Securing DNS against DDOS Amplification Attacks

When you run a DNS server on your dedicated server, it will be the target DNS amplification attacks.  To prevent these attacks from succeeding and using up your bandwidth (which you will pay for), you need to configure your DNS server not to answer recursive queries.

Check if your server is vulnerable

You can send a DNS query to your server, e.g. “thatserver.dedicated.com” using dig or nslookup.

dig @thatserver.dedicated.com www.isc.org

Alternatively:

nslookup
> server thatserver.dedicated.com
> isc.org
Non-authoritative answer:
Name:    isc.org
Address: 1.1.1.1

If you receive an answer that includes an answer of the IP address of www.isc.org, then your server is vulnerable, because it did the work of finding out the answer and presenting it to you.

Simple solutions

Often enough, if you are running a DNS server, you probably don’t need it.  Turn it off: stop the service, remove the software.

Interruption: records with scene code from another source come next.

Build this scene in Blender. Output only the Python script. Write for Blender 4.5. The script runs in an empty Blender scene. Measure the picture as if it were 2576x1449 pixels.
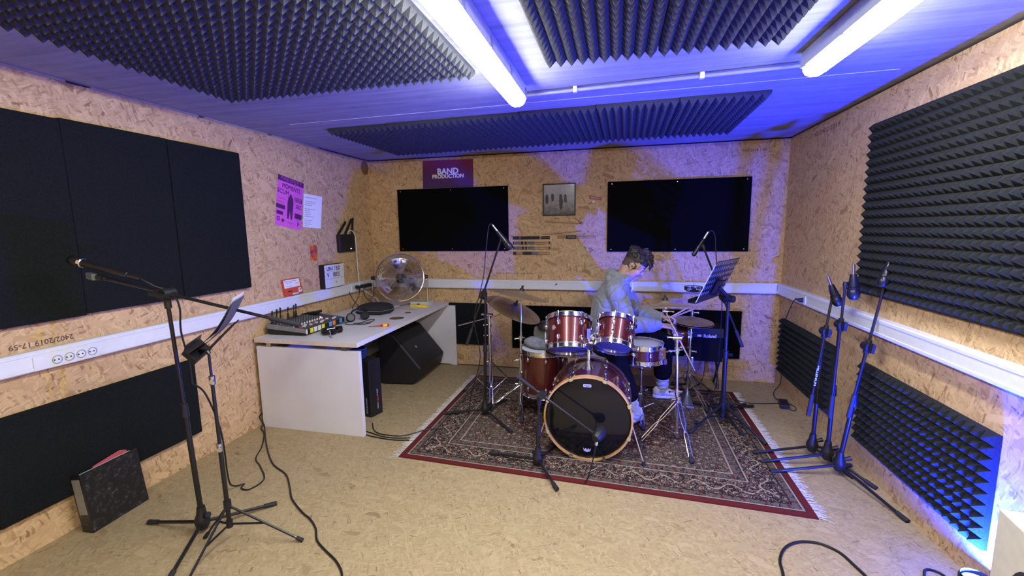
import bpy, math, random
from mathutils import Vector as V, Matrix, Euler, noise
random.seed(7)
C = bpy.context.scene.collection
sc = bpy.context.scene
PI = math.pi

# ------------------------------------------------------------------ camera, world, exposure
xL, xR, D, H = -2.727, 1.508, 4.553, 2.298       # left wall, right wall, back wall, ceiling
CY = -2.6                                        # wall behind the camera
cam_d = bpy.data.cameras.new('camera'); cam = bpy.data.objects.new('camera', cam_d); C.objects.link(cam)
_r = V((0.97280842, 0.23114546, -0.01468201)); _u = V((-0.01698534, 0.13441798, 0.99077914)); _f = V((-0.23098763, 0.96358891, -0.13468903))
cam.matrix_world = Matrix(((_r.x, _u.x, -_f.x, 0), (_r.y, _u.y, -_f.y, 0), (_r.z, _u.z, -_f.z, 1.52), (0, 0, 0, 1)))
cam_d.sensor_width = 36; cam_d.lens = 1102.13 / 2576 * 36; cam_d.clip_start = 0.02
sc.camera = cam
wd = bpy.data.worlds.new('world'); sc.world = wd; wd.use_nodes = True
wd.node_tree.nodes['Background'].inputs[0].default_value = (0.01, 0.01, 0.012, 1)
wd.node_tree.nodes['Background'].inputs[1].default_value = 0.2
sc.view_settings.view_transform = 'Standard'; sc.view_settings.look = 'None'
sc.view_settings.gamma = 1; sc.view_settings.use_curve_mapping = False
sc.view_settings.exposure = 0.18
sc.cycles.use_denoising = True; sc.cycles.adaptive_threshold = 0.015
sc.cycles.max_bounces = 8; sc.cycles.diffuse_bounces = 4; sc.cycles.glossy_bounces = 4; sc.cycles.transmission_bounces = 6
sc.cycles.caustics_reflective = False; sc.cycles.caustics_refractive = False
TUBE_E = 92.0           # strength of the white tube covers
TUBE_C = (0.98, 1.0, 0.97)
LED_P = 265.0            # watts of the blue floor light
LED_C = (0.006, 0.03, 1.0)

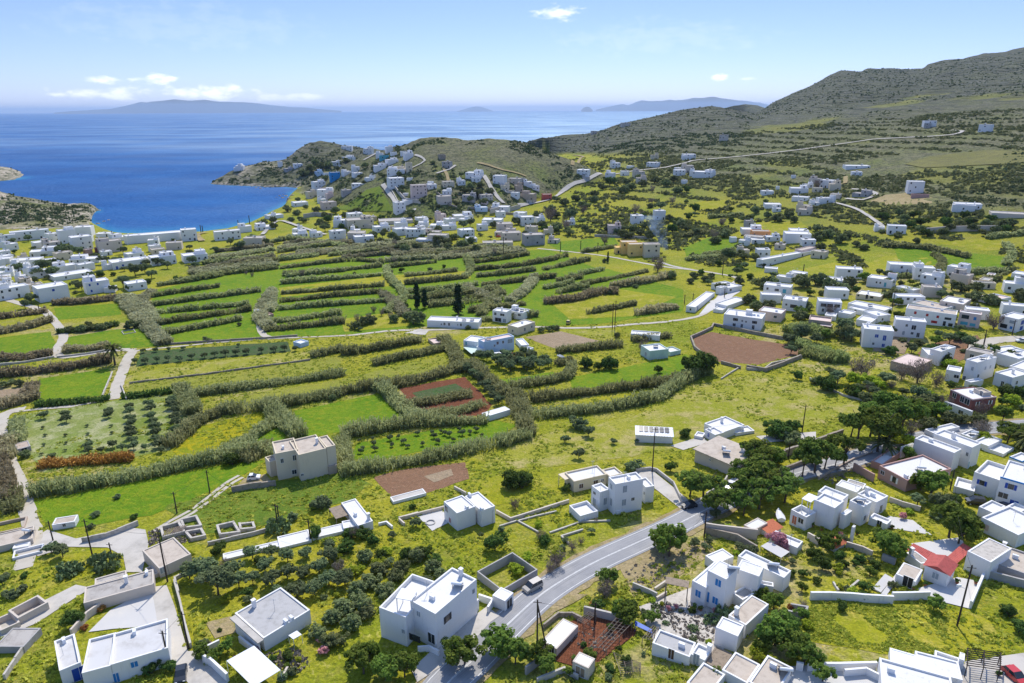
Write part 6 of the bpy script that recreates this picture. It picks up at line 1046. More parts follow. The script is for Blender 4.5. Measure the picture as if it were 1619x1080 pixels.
vh('tiny stone hut at the edge of the olive orchard', [blk(c4, (80, 812), (68, 785), (145, 795), 838, wall='grey', roof='tan', deep=.1, win=[('R', .5, .2, 1.4, 1.2, 'w', 'dark')])], (), 'hut')
vh('dark-roofed sheep shed in the emerald field by the lane palm', [blk(c4, (585, 265), (575, 250), (645, 255), 268, wall='grey', roof='roofg')], (), 'shed')
vh('small white and blue pump house by the lane', [blk(c4, (1425, 310), (1390, 300), (1455, 295), 330, wall='palebl', roof='roofw')], (), 'hut')
vh('small white hut at the lane among the reed strips', [blk(c4, (1215, 155), (1202, 150), (1230, 148), 180)], (), 'hut'); vh('pink-roofed brick hut at the lane among the reed strips', [blk(c4, (1270, 175), (1245, 168), (1288, 165), 188, wall='pink', roof='palepink')], (), 'hut'); vh('little pink-roofed hut in the reeds north of the lane huts', [blk(c4, (1280, 90), (1260, 86), (1293, 82), 100, wall='beige', roof='palepink')], (), 'hut')
# ---------------------------------------------------------------- distant houses
p1, p2, p3, p4, p5, p6, p7, p8 = Q(0, 340), Q(200, 300), Q(330, 200), Q(480, 220), Q(660, 240), Q(420, 310), Q(640, 310), Q(860, 240)
p9, p10, p11 = Q(860, 340), Q(1080, 250), Q(1300, 250)
fh(p1, 85, 300, 170, 95, yaw=4, depth=.4, up=False); fh(p1, 335, 265, 350, 110, yaw=3, depth=.3, up=False, label='long white two-storey hotel with a row of dark windows by the left cape', wc='dark')
for a in [(470, 350, 180, 85), (590, 290, 130, 110), (745, 300, 175, 158, 'white', 14), (895, 372, 210, 165), (1100, 235, 160, 40), (955, 420, 90, 65, 'pink'), (1055, 400, 62, 60, 'red'), (1340, 270, 270, 62), (465, 440, 265, 80), (270, 545, 310, 95), (205, 590, 165, 90), (45, 450, 150, 80), (25, 350, 90, 70), (30, 560, 90, 100), (40, 700, 130, 65), (705, 605, 230, 90), (900, 515, 320, 48), (800, 680, 410, 90), (450, 672, 220, 100), (215, 715, 105, 85), (70, 660, 150, 50), (1155, 585, 92, 70)]: fh(p1, *a[:4], *(a[4:]))
fh(p1, 1190, 398, 245, 140, 'beige', up=True); fh(p1, 165, 890, 320, 150, yaw=14, up=True, label='big two-level white house at the left end of the strip fields'); fh(p1, 595, 912, 320, 200, yaw=12, depth=.8, up=False, label='white house with salmon awning and blue window facing the reeds', wc='bluep2')
fh(p1, 1060, 832, 245, 160, yaw=10, up=True, label='white house with dark blue door and a taller right half facing the reeds', wc='bluep2'); fh(p1, 1475, 802, 215, 115, yaw=12, up=False); fh(p1, 1380, 565, 335, 115, yaw=10, up=False, label='wide white house with blue-edged roof and round windows', wc='bluep2'); fh(p1, 1460, 468, 195, 85); fh(p1, 1170, 828, 130, 40, aw=0, up=False)
fh(p2, 365, 552, 490, 105, yaw=3, depth=.32, up=False, aw=0, label='long white beach building with a blank side facing the fields', name='beach_building'); fh(p2, 680, 548, 155, 140, yaw=3, depth=.8, up=False, label='windowed right end block of the long beach building', wc='dark')
for a in [(410, 800, 265, 120, 'white', 10, None, 'white house with blue door before the beach meadow', True), (750, 772, 260, 110), (1090, 535, 270, 110, 'white', 8, .4), (1275, 455, 140, 80), (1350, 602, 235, 115, 'cream'), (1490, 430, 210, 38), (1560, 312, 112, 50)]: fh(p2, *a)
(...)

You only need a DNS server on your system for one of the following purposes:

  • Your DNS server is configured with zone files for domains that you are hosting, and you have asked a DNS registrar (e.g. enom.com) to point domains to your DNS server.  You will recognise these terms if you have done this.  You do not need DNS recursion for this function.
  • You are unhappy with the quality of the DNS resolver you are using and would rather implement this function yourself.  If this is why you have a DNS server, you do not need to answer external queries.  You can protect the server with a firewall.
  • You are providing zone files for a private domain, e.g. as some part of Active Directory.  In this case you can limit your responses to only those systems that have an interest in that private domain, i.e. members of the Active Directory system.
  • You are competing with OpenDNS and Google’s DNS recursor.  If you are doing this, you must implement appropriate rate limits, which is an exercise to the reader.

Secure named (bind) on Linux

Add this to the “options” section of /etc/named.conf :

    recursion no;
    additional-from-auth no;
    additional-from-cache no;

Then restart named so that it will use the new secure options:

    /etc/init.d/named restart

For detailed information see http://www.cymru.com/Documents/secure-bind-template.html

Secure Microsoft DNS server

If you have installed or enabled Exchange then you have implicitly turned on DNS, which by default runs as a recursive service and can be horribly attacked.  Usually you can just firewall the DNS service.

Run this command:

    dnscmd . /Config /NoRecursion 1

Or follow this procedure:

    Start | Administrative Tools | DNS (DNS manager)
    Right click DNS server | 
        Properties | 
        Advanced | 
        Server options | 
        Disable recursion -> Yes, OK

Unfortunately, it is not possible to prevent the Microsoft DNS server from replying with cached values, so your non-recursive DNS server will provide a small amount of useful traffic amplification for attackers.  Where possible, add a firewall rule that blocks incoming traffic from unauthorised clients towards port 53/UDP (and port 53/TCP for good measure).

IPtables rules for Linux

If your DNS server is used only by the machine on which you are running it, you can block external queries as follows:

iptables -A  INPUT -p udp -m udp --dport 53 -i ! lo -j DROP

These iptables firewall rules will to prohibit excessive ANY queries to a non-recursive DNS:

iptables -A  INPUT -p udp -m udp --dport 53 \
   -m string --hex-string "|0000ff0001|"  --algo bm --from 48 --to 65535 \
   -m recent --set --name dnsanyquery  --rsource
iptables -A INPUT -p udp -m udp --dport 53 \
    -m string --hex-string  "|0000ff0001|" --algo bm --from 48 --to 65535 \
   -m recent --rcheck  --seconds 60 --hitcount 5 --name dnsanyquery --rsource \
   -j DROP

If you for some reason have to run an open DNS resolver, you can limit rate limit the rate at which you will accept queries:

iptables -A INPUT -p udp --dport 53 -m hashlimit \
--hashlimit-name DNS --hashlimit-above 20/second --hashlimit-mode srcip \
--hashlimit-burst 100 --hashlimit-srcmask 28 -j DROP

If you know what the above means you can install these rules in your system.